◆ Data lines ◆
[START]

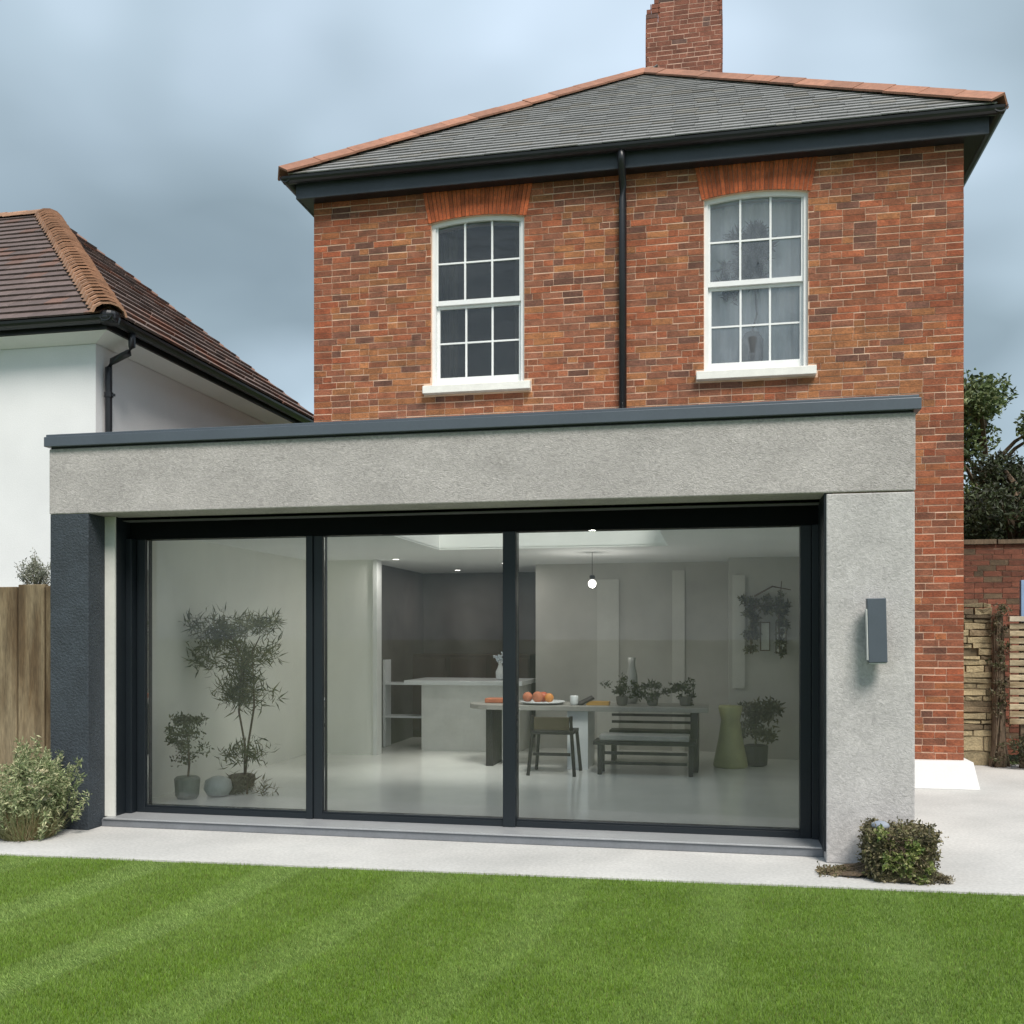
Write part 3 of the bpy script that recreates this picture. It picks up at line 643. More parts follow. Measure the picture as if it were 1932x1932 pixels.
d.tube([(NGX+.01, 10.95, 5.2), (NGX+.01, 10.95, 5.02), (NGX-.03, 10.95, 4.95), (wx+.05, 10.95, 4.86), (wx, 10.95, 4.78), (wx, 10.95, 4.6), (wx, 10.95, .1)], .043, 10)
dn = d.build('downpipe', black_pl, nb, smooth=True)
MB().lathe([(.054, 0), (.054, .06)], (wx, 10.95, 4.42), 12).box(wx+.04, wx+.085, 10.94, 10.96, 4.43, 4.46).build('pipe_collar', black_pl, dn)

# ------------------------------------------------------------------ foliage makers
def leaves(P, size, cols, wfrac=.35, droop=.2, bright=None, updir=.3):
    n = len(P); d = NR.normal(size=(n, 3)); d[:, 2] += updir; d /= np.linalg.norm(d, axis=1)[:, None]
    s = NR.normal(size=(n, 3)); s = np.cross(d, s); s /= np.linalg.norm(s, axis=1)[:, None]
    L_ = size*NR.uniform(.6, 1.3, (n, 1)); W_ = L_*wfrac; nn = np.cross(d, s)
    V = np.stack([P, P+d*L_*.45+s*W_*.5+nn*L_*.06, P+d*L_-nn*L_*droop, P+d*L_*.45-s*W_*.5+nn*L_*.06], 1).reshape(-1, 3)
    F = np.arange(4*n).reshape(n, 4); c = np.array(cols)[NR.integers(0, len(cols), n)]*NR.uniform(.7, 1.3, (n, 1))
    return V, F, np.repeat(c, 4, axis=0)
def clumps(centres, per, rad_, squash=.8):
    Q = []
    for c in centres:
        r = rad_*R.uniform(.6, 1.25); p = NR.normal(size=(per, 3)); p /= np.linalg.norm(p, axis=1)[:, None]
        p *= (NR.random((per, 1))**.45)*r; p[:, 2] *= squash; Q.append(p+np.array(c))
    return np.concatenate(Q)
# shrub at the left, in front of the fence
sh = empty('flowering_shrub', (-4.93, 6.42, 0), 'pale green bushy shrub with dry grassy base beside the navy pillar', 'shrub')
cs = []
for i in range(74):
    a = R.uniform(0, 2*PI); r = math.sqrt(R.random())*.25; z = R.uniform(.20, .60)-r*.45
    cs.append((-5.02+r*math.cos(a)*1.15, 6.62+r*math.sin(a)*.9, z))
for i in range(16): a = R.uniform(0, 2*PI); cs.append((-5.0+.22*math.cos(a), 6.57+.20*math.sin(a), R.uniform(.04, .24)))
for i in range(12): cs.append((-4.78+R.uniform(-.08, .07), 6.60+R.uniform(-.1, .1), R.uniform(.24, .44)))
for i in range(46):
    a = R.uniform(0, 2*PI); r = R.uniform(.03, .36); h0 = R.uniform(.40, .80)-r*.75
    for k in range(4): cs.append((-5.0+r*math.cos(a)*(1+.1*k)*1.1, 6.62+r*math.sin(a), h0-.05*(3-k)))
P_ = np.concatenate([clumps(cs[:102], 115, .085), clumps(cs[102:], 34, .03, 1.4)])
P_[:, 0] = -5.02+(P_[:, 0]+5.02)*.80-.045
V, F, T = leaves(P_, .036, [(.28, .33, .16), (.37, .41, .22), (.13, .18, .07), (.50, .49, .29), (.20, .24, .12)], .26)
npmesh('foliage', V, F, T, leaf, sh)
gb = NR.uniform(0, 1, (2600, 3)); a = gb[:, 0]*2*PI; r = np.sqrt(gb[:, 1])
P0 = np.stack([-5.05+r*.18*np.cos(a), 6.56+r*.18*np.sin(a), .0*a], 1); T0 = P0+np.stack([np.cos(a)*r*.12+NR.normal(0, .055, 2600), np.sin(a)*r*.12+NR.normal(0, .05, 2600), NR.uniform(.05, .30, 2600)], 1)
D = np.stack([np.cos(a+1.5), np.sin(a+1.5), 0*a], 1)*.0022
V = np.stack([P0-D, P0+D, T0], 1).reshape(-1, 3); c = np.array([(.22, .24, .10), (.34, .31, .17), (.18, .22, .08), (.26, .16, .08)])[NR.integers(0, 4, 2600)]
npmesh('dry_stems', V, np.arange(7800).reshape(-1, 3), np.repeat(c, 3, axis=0), leaf, sh)
fl_ = clumps([(-4.90+R.uniform(-.09, .05), 6.52+R.uniform(-.08, .08), R.uniform(.30, .5)) for i in range(16)], 26, .035)
V, F, T = leaves(fl_, .022, [(.55, .50, .32), (.62, .60, .45), (.40, .32, .2)], .8); npmesh('flower_heads', V, F, T, leaf, sh)
# twiggy plants behind the fence
def twigs(cx, cy, z0, rad_, h, n, lab, col):
    t = empty('twiggy_plant', (cx, cy, 0), lab, 'plant'); b = MB(); 
    b.tube([(cx, cy, 0), (cx, cy, z0*.5), (cx+.01, cy, z0)], [.012, .010, .006], 5)
    tips = []
    for i in range(n):
        a = R.uniform(0, 2*PI); e_ = R.uniform(.1, 1)
        p0 = Vector((cx, cy, z0-.1)); p2 = Vector((cx+rad_*e_*math.cos(a), cy+rad_*e_*math.sin(a)*.6, z0+h*R.uniform(.3, 1)*(1.1-e_*.4)))
        p1 = (p0+p2)/2+Vector((R.uniform(-.02, .02), 0, .03)); b.tube([p0, p1, p2], [.004, .003, .0015], 4); tips += [p1.lerp(p2, q) for q in (.3, .6, .8, 1)]
    b.build('stem', mat('twig_bark', (.20, .18, .13, 1), .9, .2), t)
    V, F, T = leaves(clumps(tips, 7, .035), .028, col, .3); npmesh('foliage', V, F, T, leaf, t)
twigs(-6.03, 7.95, 1.92, .21, .33, 60, 'grey leaved twiggy shrub top rising above the timber fence at the left edge', [(.22, .24, .18), (.32, .33, .27), (.14, .15, .10)])
twigs(-5.50, 7.75, 1.88, .12, .14, 14, 'small wispy plant tip just above the fence beside the navy pillar', [(.30, .30, .25), (.40, .40, .34)])
# timber fence at the left
fn = empty('timber_fence', (-5.6, 7.2, 0), 'brown weathered vertical plank fence between the left edge and the navy pillar', 'fence')
px = -5.085
for i, wd in enumerate((.30, .26, .29, .27, .28, .3, .26)):
    b = MB(); b.box(px-wd+.008, px, 7.20+.008*(i % 2), 7.245+.008*(i % 2), .0, 1.905+(.006, .018, 0, .01, .015, .0, .01)[i]); b.build('plank', fence_m, fn, bevel=.006); px -= wd+.002
MB().box(-5.405, -5.375, 7.178, 7.199, .05, 1.90).build('cover_strip', fence_m, fn, bevel=.004)
MB().box(-7.0, -5.1, 7.26, 7.30, .4, .5).box(-7.0, -5.1, 7.26, 7.30, 1.4, 1.5).build('rail', fence_m, fn)

# ------------------------------------------------------------------ ivy covered block by the right pillar
iv = empty('ivy_covered_planter', (1.08, 6.42, 0), 'square planter overgrown with green and brown ivy at the foot of the pale pillar', 'planter')
bx0, bx1, by0, by1, bz = .93, 1.275, 6.40, 6.78, .305
MB().box(bx0, bx1, by0, by1, 0, bz-.03).build('planter_box', mat('mossy_stone', (.10, .08, .05, 1), .95, .5, 12, .4, 60, .9, 40, col2=(.06, .07, .02, 1), bdist=.012), iv, bevel=.012)
n = 7500; q = NR.random((n, 3)); side = NR.integers(0, 4, n)
X = bx0+q[:, 0]*(bx1-bx0); Z = .015+q[:, 1]*(bz-.02); Y = np.full(n, by0-.004)
X = np.where(side == 1, bx1, X); Y = np.where(side == 1, by0+q[:, 2]*(by1-by0), Y)
X = np.where(side == 2, bx0, X); Y = np.where(side == 2, by0+q[:, 2]*(by1-by0), Y)
Z = np.where(side == 3, bz-.02, Z); Y = np.where(side == 3, by0+q[:, 2]*(by1-by0), Y)
P_ = np.stack([X, Y, Z], 1)+NR.normal(0, .017, (n, 3))+(np.sin(X*31+Z*23)*np.sin(Z*37+Y*29))[:, None]*np.array([.022, -.020, .014])
V, F, T = leaves(P_, .023, [(.17, .14, .07), (.23, .20, .11), (.06, .055, .03), (.12, .12, .045)], .6)
npmesh('dry_foliage', V, F, T, leaf, iv)
cs = [(1.10+R.gauss(0, .075), by0-.02+R.uniform(-.03, .02), max(.03, .13+R.gauss(0, .075))) for i in range(22)]
V, F, T = leaves(clumps(cs, 55, .035), .030, [(.20, .25, .06), (.26, .29, .10), (.12, .18, .04), (.30, .30, .14)], .6)
npmesh('green_foliage', V, F, T, leaf, iv)
b = MB()
for i in range(26):
    a = R.uniform(-2.8, -.3); p0 = Vector((1.07+R.uniform(-.05, .05), by0-.005, .22+R.uniform(-.05, .05)))
    p2 = p0+Vector((R.uniform(-.14, .16), R.uniform(-.05, -.01), R.uniform(-.17, .06))); b.tube([p0, (p0+p2)/2+Vector((0, -.02, .02)), p2], [.003, .0025, .001], 4)
b.build('ivy_stem', bark, iv)
b = MB()                                                     # flat mat of creeping roots
dr = empty('creeping_root_mat', (.85, 6.62, 0), 'flat brown tongue of creeping roots and dead leaves left of the ivy planter', 'roots')
for i in range(46):
    y0 = R.uniform(6.50, 6.76); e_ = R.uniform(.04, .30)
    pts = [(.935, y0, .03+R.uniform(0, .03)), (.935-e_*.5, y0-.02+R.uniform(-.03, .03), .022), (.935-e_, 6.60+(y0-6.63)*.5+R.uniform(-.03, .03)-.02*e_, .008)]
    b.tube(pts, [.012, .009, .003], 5)
b.build('root', bark, dr)
P_ = np.stack([NR.uniform(.62, .95, 1100), NR.normal(6.62, .05, 1100), NR.uniform(.005, .03, 1100)], 1); P_[:, 1] += (P_[:, 0]-.95)*.15
V, F, T = leaves(P_, .022, [(.15, .12, .06), (.22, .17, .10), (.08, .08, .03)], .6, updir=0); npmesh('leaf_litter', V, F, T, leaf, dr)
# patterned ball sitting on the planter's back corner
bl = MB(); bl.lathe([(.001, 0), (.03, .003), (.05, .014), (.056, .026), (.048, .04), (.03, .05), (.008, .053)], (.985, 6.52, bz-.006), 18)
ob = bl.build('painted_stone', mat('white_blue_stone', (.42, .42, .41, 1), .85, .1, 8, .05, 60, .1, col2=(.22, .25, .30, 1)), None, smooth=True); tag(ob, 'small rounded white stone with blue marks on top of the ivy planter', 'stone')
cs = [(1.29+R.uniform(0, .09), 6.46+R.uniform(-.03, .03), .025) for i in range(7)]
V, F, T = leaves(clumps(cs, 60, .03, .6), .024, [(.20, .17, .10), (.12, .10, .05), (.35, .32, .25)], .5)
tag(npmesh('dead_leaves', V, F, T, leaf), 'little heap of dead leaves on the paving right of the ivy planter', 'leaves', kind='stuff')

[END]

◆ Task brief ◆
Set down again, exactly, the lines of the material above from its first line to the one with "4.46).build('pipe_collar', black_pl, dn)", inclusive. Leave the pictures out.

◆ Response to this task ◆
Write part 3 of the bpy script that recreates this picture. It picks up at line 643. More parts follow. Measure the picture as if it were 1932x1932 pixels.
d.tube([(NGX+.01, 10.95, 5.2), (NGX+.01, 10.95, 5.02), (NGX-.03, 10.95, 4.95), (wx+.05, 10.95, 4.86), (wx, 10.95, 4.78), (wx, 10.95, 4.6), (wx, 10.95, .1)], .043, 10)
dn = d.build('downpipe', black_pl, nb, smooth=True)
MB().lathe([(.054, 0), (.054, .06)], (wx, 10.95, 4.42), 12).box(wx+.04, wx+.085, 10.94, 10.96, 4.43, 4.46).build('pipe_collar', black_pl, dn)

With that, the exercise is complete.